Deep learning assisted solar forecasting for battery swapping stations

For the development of renewable energy generation as a viable alternative to fossil fuel-based generation, solar power has received widespread acceptance. An increase in solar power usage can mitigate the impact of climate change, energy demand, and cost-effective dispatch. To use solar power efficiently and ensure grid consistency, reliable and accurate forecasting of information becomes very crucial. Hence, the main purpose of this work is to get the best suitable solar irradiance forecasting model and to implement the forecasted solar power to the designed hybrid battery swapping stations.
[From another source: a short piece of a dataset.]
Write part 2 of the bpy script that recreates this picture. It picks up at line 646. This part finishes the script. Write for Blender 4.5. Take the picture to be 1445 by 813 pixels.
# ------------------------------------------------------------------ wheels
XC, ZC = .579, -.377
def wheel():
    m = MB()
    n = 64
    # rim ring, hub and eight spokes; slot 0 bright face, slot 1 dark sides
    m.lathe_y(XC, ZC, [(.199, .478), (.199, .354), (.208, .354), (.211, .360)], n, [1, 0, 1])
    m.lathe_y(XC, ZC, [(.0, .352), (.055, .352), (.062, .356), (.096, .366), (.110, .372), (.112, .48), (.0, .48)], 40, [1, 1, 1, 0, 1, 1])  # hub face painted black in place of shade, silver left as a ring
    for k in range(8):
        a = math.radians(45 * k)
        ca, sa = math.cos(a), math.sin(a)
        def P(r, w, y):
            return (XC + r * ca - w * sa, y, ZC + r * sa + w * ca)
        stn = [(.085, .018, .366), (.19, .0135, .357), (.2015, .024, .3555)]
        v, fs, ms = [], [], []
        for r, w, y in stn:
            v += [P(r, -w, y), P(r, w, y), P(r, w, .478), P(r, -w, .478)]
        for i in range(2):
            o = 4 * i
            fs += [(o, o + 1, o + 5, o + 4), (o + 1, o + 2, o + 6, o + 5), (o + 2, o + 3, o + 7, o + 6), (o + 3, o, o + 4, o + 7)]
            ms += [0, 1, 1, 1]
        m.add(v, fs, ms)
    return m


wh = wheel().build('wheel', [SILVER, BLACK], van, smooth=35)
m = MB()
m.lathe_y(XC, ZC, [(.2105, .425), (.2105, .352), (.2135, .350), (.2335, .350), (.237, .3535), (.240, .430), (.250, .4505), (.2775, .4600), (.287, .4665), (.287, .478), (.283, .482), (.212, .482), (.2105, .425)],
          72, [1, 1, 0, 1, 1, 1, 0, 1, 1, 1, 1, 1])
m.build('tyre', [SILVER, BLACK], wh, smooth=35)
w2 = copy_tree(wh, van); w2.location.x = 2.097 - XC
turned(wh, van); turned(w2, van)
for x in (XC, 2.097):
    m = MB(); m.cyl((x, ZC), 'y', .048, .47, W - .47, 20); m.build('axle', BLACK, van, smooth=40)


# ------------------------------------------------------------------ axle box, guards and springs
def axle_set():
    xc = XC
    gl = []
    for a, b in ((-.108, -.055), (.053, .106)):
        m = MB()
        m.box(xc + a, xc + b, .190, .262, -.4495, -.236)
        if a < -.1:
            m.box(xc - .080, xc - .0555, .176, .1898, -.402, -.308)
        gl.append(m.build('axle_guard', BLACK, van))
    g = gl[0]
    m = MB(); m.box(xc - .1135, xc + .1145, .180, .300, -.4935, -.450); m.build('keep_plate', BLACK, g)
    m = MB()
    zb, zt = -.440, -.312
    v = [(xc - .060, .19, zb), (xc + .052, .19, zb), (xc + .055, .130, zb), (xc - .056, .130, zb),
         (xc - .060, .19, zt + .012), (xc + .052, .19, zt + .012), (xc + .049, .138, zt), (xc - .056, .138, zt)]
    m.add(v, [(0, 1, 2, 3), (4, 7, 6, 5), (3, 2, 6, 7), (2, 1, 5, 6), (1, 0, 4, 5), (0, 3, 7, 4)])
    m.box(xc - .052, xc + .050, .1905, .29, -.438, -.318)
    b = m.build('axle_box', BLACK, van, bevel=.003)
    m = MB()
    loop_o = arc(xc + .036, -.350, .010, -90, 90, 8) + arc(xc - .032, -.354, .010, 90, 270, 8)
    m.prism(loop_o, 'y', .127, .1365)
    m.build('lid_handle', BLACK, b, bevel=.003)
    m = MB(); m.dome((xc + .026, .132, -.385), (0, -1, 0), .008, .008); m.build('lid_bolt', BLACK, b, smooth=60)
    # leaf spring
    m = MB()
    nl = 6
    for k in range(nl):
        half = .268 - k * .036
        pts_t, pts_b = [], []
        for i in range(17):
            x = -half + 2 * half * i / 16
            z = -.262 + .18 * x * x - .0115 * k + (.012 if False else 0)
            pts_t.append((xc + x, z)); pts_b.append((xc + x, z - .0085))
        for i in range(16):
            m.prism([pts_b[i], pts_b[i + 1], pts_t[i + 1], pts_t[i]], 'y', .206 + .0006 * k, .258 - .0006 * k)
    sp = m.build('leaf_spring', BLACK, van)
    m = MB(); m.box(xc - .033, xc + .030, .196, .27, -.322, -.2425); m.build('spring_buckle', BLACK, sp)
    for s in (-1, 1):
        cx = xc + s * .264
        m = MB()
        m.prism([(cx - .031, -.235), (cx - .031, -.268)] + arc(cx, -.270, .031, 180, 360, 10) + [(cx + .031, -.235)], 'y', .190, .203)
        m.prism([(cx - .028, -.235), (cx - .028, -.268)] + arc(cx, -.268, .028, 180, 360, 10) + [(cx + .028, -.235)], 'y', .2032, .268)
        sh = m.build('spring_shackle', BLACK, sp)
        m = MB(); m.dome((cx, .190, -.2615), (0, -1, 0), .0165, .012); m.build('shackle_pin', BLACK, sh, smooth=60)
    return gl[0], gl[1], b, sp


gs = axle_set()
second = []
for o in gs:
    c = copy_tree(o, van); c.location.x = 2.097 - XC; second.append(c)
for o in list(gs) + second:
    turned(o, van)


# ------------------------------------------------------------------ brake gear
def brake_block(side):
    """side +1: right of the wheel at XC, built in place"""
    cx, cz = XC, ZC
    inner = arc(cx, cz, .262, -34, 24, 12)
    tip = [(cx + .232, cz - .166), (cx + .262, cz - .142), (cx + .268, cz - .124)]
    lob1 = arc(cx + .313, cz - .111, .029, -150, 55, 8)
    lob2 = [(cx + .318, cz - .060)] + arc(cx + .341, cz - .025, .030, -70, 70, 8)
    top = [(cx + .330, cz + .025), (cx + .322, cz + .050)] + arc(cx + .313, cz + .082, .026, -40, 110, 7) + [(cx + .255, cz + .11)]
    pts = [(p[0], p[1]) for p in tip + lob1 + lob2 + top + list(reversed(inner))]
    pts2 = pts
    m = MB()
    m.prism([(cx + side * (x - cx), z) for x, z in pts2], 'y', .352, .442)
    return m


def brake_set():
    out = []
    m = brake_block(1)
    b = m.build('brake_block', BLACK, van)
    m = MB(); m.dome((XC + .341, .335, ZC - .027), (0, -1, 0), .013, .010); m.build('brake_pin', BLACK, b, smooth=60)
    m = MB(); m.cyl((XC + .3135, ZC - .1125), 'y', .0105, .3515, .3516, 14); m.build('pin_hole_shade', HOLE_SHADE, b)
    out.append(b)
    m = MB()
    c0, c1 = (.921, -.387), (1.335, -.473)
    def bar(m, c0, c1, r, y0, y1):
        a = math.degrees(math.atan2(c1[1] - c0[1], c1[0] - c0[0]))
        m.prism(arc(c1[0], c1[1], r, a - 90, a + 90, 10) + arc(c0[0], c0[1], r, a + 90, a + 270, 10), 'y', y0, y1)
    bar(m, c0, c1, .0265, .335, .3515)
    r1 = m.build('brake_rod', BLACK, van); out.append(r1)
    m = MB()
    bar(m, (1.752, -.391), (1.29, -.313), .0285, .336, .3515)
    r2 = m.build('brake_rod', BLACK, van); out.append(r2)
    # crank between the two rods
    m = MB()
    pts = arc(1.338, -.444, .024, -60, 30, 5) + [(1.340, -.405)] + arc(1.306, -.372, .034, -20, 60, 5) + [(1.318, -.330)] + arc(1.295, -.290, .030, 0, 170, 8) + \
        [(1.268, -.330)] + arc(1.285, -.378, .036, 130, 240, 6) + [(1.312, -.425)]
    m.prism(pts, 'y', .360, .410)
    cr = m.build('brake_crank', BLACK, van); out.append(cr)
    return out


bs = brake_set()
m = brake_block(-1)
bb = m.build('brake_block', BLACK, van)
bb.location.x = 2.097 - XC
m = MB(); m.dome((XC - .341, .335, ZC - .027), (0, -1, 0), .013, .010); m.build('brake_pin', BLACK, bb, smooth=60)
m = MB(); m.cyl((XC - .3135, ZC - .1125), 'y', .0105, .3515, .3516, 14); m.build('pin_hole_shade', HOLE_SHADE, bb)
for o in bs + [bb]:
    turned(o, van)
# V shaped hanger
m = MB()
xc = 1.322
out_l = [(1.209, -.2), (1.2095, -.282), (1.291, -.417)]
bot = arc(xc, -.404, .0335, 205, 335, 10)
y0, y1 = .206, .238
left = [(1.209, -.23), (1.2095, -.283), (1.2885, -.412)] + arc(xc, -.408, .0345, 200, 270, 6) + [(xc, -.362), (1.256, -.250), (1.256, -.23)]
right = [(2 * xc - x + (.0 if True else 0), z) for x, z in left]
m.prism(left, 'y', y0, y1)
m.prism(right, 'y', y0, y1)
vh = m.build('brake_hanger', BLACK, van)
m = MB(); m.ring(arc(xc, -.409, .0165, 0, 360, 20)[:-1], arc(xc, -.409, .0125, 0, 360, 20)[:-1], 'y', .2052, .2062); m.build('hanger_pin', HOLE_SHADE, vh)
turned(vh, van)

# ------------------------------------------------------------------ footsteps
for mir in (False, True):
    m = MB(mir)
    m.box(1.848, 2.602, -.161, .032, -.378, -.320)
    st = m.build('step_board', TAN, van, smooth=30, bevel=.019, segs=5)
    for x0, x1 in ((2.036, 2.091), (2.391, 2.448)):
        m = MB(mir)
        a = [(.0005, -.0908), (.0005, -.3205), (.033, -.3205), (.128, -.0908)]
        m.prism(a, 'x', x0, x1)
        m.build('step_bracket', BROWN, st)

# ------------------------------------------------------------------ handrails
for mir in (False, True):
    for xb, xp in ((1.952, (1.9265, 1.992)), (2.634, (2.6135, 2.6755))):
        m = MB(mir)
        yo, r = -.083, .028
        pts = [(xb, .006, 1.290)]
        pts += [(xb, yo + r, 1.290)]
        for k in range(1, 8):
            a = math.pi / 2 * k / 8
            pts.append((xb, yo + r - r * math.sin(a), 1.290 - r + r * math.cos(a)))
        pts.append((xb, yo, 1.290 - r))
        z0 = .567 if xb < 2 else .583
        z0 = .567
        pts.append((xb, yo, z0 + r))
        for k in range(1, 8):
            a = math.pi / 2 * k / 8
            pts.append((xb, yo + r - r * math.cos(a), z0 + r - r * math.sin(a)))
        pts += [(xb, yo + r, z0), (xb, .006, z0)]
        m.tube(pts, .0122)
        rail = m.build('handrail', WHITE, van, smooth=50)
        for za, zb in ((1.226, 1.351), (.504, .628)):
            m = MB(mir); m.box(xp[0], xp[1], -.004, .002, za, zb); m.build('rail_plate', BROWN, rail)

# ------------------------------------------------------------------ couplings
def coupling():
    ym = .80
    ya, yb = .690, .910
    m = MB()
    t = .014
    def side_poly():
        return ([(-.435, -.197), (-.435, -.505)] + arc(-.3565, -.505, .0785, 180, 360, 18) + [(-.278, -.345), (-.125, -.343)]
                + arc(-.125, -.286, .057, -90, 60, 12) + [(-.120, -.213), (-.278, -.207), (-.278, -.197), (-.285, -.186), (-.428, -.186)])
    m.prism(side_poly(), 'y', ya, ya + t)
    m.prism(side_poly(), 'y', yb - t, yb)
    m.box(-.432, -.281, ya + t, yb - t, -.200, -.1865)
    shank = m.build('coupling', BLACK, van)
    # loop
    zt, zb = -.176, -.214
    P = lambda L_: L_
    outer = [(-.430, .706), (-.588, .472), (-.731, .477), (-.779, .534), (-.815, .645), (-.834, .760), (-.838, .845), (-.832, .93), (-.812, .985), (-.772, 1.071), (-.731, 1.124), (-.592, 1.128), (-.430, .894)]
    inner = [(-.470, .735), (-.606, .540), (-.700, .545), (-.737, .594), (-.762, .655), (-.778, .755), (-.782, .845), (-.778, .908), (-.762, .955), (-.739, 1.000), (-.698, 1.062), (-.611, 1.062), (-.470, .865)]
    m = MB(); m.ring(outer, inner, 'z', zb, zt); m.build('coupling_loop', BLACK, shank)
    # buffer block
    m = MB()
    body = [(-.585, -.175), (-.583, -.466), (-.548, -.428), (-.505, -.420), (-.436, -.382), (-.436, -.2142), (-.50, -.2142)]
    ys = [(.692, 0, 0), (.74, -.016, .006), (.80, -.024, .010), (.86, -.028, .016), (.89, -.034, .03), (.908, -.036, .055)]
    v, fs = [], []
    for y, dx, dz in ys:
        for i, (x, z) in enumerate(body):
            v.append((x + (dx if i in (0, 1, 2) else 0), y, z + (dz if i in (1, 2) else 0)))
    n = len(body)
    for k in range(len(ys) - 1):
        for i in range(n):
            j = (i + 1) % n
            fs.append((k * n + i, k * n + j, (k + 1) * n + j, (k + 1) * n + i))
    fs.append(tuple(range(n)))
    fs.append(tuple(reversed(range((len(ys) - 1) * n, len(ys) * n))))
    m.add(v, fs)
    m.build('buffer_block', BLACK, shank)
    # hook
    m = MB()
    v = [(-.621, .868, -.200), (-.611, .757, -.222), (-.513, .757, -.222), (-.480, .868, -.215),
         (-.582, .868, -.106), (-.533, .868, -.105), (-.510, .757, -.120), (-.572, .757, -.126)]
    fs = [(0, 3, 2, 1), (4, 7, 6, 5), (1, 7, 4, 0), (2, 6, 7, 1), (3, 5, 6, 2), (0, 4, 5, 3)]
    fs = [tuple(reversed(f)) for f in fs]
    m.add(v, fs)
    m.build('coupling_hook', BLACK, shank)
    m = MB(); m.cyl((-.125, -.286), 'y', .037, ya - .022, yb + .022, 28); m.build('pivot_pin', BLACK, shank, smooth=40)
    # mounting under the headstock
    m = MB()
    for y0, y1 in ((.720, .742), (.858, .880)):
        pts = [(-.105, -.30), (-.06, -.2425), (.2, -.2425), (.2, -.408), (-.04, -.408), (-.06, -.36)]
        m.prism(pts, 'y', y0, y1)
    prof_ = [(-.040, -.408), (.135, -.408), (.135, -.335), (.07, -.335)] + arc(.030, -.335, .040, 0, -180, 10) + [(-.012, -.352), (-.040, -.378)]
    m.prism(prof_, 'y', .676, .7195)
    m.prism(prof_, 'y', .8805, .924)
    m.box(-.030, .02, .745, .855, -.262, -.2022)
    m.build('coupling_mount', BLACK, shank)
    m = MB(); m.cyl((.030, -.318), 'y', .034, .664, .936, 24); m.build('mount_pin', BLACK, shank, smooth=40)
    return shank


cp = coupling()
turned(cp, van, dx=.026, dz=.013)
Each year, new techniques and approaches are used to improve the model accuracy with the critical aim of lowering the variability of predictions. This paper takes a close look at different deep-learning methods to predict solar irradiance for a certain period of time. The real-time time series data is used, and for analyzing the time series data, the statistical ARIMA model, LSTM-based RNN technique, and Dual Attention-based Recurrent Neural network have been used. These models are implemented using Jupyter Notebook with Python programming language. To analyze the efficiency and evaluate the performance of real-time data of the models, a comparative study has been done on the different error metrics. This paper reveals that the LSTM model is providing the best solar power forecasting with the least error metrics like MSE of .0091, MAE of .0525, RMSE of .0953, and MSLE of .0047.